モニターに映るのは、依頼じゃなくて自分の顔
Zoomも電話もない日、ふとブラック画面に反射した自分の顔と目が合う。顔色が悪い。こんなに無表情だったかと驚く。画面の中の自分が、どこか他人のようだった。「ああ、今日は誰とも会話してないから顔筋も動いてないな」そんな小さなことに気づくのも、ひとりきりの証だ。
リモート化が進むほど独りになる
業務効率は上がった。書類の郵送も少なくなり、ほとんどがデータで済む。でも、それと引き換えに何かが減った気がする。司法書士の仕事は「人と関わる」ことが本質なのに、その接点がどんどん画面越しになっている。便利だけど、つながっていない。そんな感覚がじわじわ増えている。
便利の代償は、会話の喪失だった
リモートは時短になる。確かに助かる。けれど、ちょっとした雑談や、対面の呼吸のようなやりとりは、画面越しでは生まれない。今日一日、誰とも目を合わせなかった。笑い合わなかった。効率と引き換えに、会話という“潤滑油”が抜け落ちた。

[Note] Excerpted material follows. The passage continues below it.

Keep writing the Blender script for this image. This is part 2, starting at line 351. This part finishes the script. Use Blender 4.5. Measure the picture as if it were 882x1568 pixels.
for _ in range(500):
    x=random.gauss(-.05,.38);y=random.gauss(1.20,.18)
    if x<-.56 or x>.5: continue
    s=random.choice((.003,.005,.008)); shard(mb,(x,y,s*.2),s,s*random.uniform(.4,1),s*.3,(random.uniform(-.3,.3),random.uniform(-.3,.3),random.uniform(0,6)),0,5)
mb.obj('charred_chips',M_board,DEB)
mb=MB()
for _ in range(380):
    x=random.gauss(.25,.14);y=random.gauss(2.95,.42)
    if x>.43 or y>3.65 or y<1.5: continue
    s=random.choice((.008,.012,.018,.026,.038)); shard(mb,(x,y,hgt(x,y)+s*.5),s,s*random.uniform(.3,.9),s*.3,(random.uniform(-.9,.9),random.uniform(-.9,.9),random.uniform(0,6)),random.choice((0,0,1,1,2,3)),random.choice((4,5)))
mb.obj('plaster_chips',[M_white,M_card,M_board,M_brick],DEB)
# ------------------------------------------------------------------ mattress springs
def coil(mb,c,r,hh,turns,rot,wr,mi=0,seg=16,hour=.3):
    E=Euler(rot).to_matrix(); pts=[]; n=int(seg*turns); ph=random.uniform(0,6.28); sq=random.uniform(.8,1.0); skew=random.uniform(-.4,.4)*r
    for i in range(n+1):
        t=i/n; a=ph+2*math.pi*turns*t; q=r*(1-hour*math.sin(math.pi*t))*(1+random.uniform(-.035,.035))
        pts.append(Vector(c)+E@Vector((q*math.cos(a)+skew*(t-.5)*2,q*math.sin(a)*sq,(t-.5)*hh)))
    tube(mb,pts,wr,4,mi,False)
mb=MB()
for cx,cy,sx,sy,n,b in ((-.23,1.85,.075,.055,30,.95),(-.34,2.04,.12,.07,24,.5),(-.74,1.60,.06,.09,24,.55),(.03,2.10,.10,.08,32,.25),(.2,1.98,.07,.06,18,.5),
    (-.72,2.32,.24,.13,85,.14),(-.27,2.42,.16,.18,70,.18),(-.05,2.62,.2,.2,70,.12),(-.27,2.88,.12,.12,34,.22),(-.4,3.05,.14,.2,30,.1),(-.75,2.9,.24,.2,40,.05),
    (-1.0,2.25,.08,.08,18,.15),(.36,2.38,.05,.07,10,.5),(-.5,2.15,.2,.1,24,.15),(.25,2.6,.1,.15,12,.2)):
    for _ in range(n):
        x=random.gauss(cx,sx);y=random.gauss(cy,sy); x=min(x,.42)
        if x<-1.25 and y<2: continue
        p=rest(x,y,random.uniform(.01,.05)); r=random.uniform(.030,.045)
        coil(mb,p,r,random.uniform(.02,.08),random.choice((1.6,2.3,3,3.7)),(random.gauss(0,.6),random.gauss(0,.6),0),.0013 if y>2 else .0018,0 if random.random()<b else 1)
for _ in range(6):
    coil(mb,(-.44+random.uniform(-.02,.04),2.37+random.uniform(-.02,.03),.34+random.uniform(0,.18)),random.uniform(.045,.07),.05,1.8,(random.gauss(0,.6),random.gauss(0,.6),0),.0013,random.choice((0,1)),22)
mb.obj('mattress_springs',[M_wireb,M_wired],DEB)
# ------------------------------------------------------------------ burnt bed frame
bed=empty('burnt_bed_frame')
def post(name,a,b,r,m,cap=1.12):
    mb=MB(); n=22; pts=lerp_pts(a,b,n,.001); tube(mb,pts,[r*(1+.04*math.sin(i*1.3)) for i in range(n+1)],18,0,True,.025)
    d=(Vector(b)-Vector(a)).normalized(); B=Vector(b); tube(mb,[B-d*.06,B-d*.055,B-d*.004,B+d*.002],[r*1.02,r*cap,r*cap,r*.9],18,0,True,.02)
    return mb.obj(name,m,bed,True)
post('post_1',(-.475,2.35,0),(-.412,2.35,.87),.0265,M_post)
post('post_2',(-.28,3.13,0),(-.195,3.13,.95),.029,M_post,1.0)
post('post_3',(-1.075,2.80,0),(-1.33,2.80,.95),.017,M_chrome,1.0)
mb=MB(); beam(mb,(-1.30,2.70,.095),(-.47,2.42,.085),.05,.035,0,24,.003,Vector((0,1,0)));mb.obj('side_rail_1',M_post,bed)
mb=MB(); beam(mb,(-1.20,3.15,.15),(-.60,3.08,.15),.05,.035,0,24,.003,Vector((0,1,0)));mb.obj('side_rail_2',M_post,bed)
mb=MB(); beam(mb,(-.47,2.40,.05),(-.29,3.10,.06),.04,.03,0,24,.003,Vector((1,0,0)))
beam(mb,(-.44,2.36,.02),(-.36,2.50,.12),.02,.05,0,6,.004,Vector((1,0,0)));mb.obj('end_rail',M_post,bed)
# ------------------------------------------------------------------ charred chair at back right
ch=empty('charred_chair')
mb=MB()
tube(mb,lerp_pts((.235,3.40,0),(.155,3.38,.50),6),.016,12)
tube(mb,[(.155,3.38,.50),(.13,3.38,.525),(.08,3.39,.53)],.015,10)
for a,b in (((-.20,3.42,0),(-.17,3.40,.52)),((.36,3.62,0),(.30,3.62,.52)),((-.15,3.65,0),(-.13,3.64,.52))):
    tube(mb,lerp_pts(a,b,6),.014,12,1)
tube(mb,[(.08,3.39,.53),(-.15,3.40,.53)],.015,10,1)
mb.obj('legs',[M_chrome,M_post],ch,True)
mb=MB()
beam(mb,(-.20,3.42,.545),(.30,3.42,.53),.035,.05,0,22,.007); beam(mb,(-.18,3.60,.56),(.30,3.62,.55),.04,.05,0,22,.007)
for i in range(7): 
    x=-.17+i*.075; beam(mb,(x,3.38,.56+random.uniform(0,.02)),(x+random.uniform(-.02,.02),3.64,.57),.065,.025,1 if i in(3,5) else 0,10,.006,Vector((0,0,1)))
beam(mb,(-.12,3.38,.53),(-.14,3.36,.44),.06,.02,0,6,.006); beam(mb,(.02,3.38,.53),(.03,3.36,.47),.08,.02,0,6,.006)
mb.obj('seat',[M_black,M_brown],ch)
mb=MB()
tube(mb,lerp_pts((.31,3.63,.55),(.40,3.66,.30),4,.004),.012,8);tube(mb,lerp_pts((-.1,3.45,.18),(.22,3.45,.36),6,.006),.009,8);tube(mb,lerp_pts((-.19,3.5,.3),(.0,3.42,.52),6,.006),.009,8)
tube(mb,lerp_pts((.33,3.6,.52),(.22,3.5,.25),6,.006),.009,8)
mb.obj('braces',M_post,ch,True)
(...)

「話しかけられなかった」ではなく「話しかけなかった」
一日を終えてふと「誰も話しかけてこなかった」と思った。でもその瞬間、自分もまた誰にも話しかけなかったことに気づく。コミュニケーションの責任を人に押し付けていた。司法書士という肩書きが、自分を「孤立しても仕方ない存在」にしてしまっていたのかもしれない。
受け身でいる限り、孤独は続く
誰かが話しかけてくれるのを待つだけでは、永遠に孤独から抜け出せない。勇気を出して「お疲れさま」と一声かけるだけで、その日が少し違う色になるのに。人付き合いが苦手なわけじゃない。ただ、億劫になる。歳を重ねるほどに。
元野球部でも、声出しはもうしていない
高校のグラウンドでは毎日「声出せ!」「もっと声を!」と怒鳴られていた。あのころの自分は、声を出すことで仲間とつながっていた。今はどうだ。誰にも「声出せ」と言われない代わりに、誰ともつながれずにいる。
挨拶ひとつが重たく感じる日もある
「おはようございます」が言えなかった日がある。なぜか喉が詰まって、言葉が出ない。そんな日は、一日中、気分が落ちたままだった。言葉って、心の起動スイッチなのかもしれない。
喋らない日があっても、また話せる日がくる
今日はたまたま会話がなかっただけ。明日は誰かが来て、また言葉を交わせるかもしれない。そう思うだけで、少し救われる気がした。声が出なかった日も、また声を出せばいいだけだ。司法書士の仕事も、人生も、言葉とともに続いていく。